All of this was majority Assyrian barely a century ago. This is ancient Mesopotamia, this is a Assyria, these are our indigenous lands. “Mosul” is the Ottoman name for Nineveh.

12.

There is so much more that’s happened over the last 40 years since the no-fly zone in Iraq, but all of it points to one thing: forced land theft, cultural cleansing, erasure of indigeneity and history. All to declare an ethnostate. This is what happened to Palestine.

13.

That land my family was forced to sell? Became the Arbil international airport.

Arbil, being renamed “Hawler.”

You can support a Kurdish ethnostate. But we won’t let you forget on whose land it’s being built.

14.

The Kurdistan regions government, for years, wanted to expand its territory to include the Nineveh planes. This is an area just outside of Mosul that butts up against the KRG border. It is overwhelmingly a Assyrian, followed by Yezidis and other minorities.

15.

We were finally able to get our own security forces there. For context, the YPG murder Assyrian David Jindo under the pretense of “having a meeting”, an Assyrian in Syria who refused to allow them to be the security. We wanted our own. How comradely, right?

16.

2 weeks before ISIS cane, the Peshmerga came and put up signs: “Disarm, or we will forcibly disarm you.” Here’s a picture and a video.

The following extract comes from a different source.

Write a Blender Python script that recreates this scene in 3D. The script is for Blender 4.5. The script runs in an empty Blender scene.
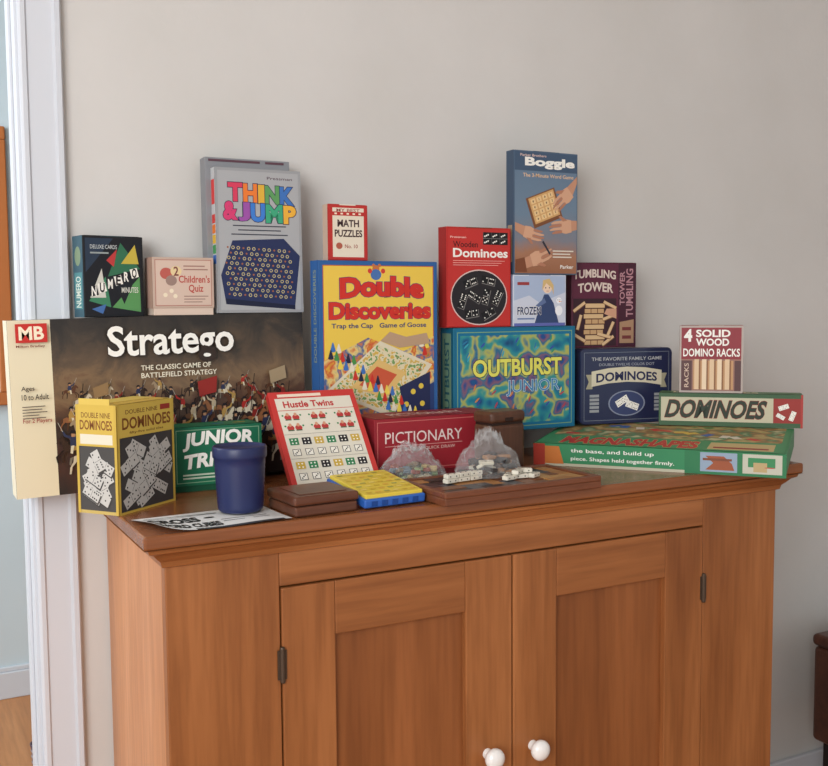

https://youtu.be/zVqcmgAtjp8

17.

They promised “the Kurds will protect you.” In the middle of the night, as ISIS came, the Peshmerga retreated. Assyrians fled. The pesh came, fought ISIS, and stayed. They’re still there. They removed the elected Assyrian mayor of al Qosh, the largest Assyrian town.

18.

And replaced him with another Assyrian. The catch is: she’s a member of the Kurdistan Democratic Party. Loyal to the KRG. We had protests, they were ignored. Baghdad tried to intervene, but nothing. We’re not that important.

19.

She’s still there. And she comes to the US and says “The Kurds are wonderful for minorities!” This is what the Assyrian forces in Syria fighting with the YPG are for. Cover.

20.

“The PKK and the KDP are enemies and they’re different.” Yes. But the difference is only important to westerners who have bought into the romantic notions of a Kurdish ethnostate. To the indigenous people living on the ground, under their rule, it’s something very different.

21.

Assyrians will celebrate nearly 6,800 years of history next year. The ottoman genocide nearly made us extinct. The Baathists and Kurdish nationalists fought over control of our land. And today we’re left broken, forced to choose “which nationalist movement will protect us.”

22.

The answer is none. Genocide after massacre after forced displacement, enough is enough. Where is the solidarity for the indigenous nations that aren’t in our backyards?

23.

Imagine asking Palestinians or native Americans to choose any side but their own? Assyrians are no different. It’s ludicrous to assume Kurds are fighting for anyone but themselves. And why shouldn’t they? They have “no friends but the mountains.” And that’s true. 1000x betrayed.

24.

But supporting Kurdish autonomy doesn’t mean turning a blind eye to the reality - and ultimately the collateral devastation - that the indigenous people suffer for it. Native Americans who sided with whites during the American Revolution doesn’t mean they also won in the end.

25.

We join because we often have no choice. We join with the promise of equality. It never turns out that way in the end. In the end we’re just useful bodies for someone else’s nation building.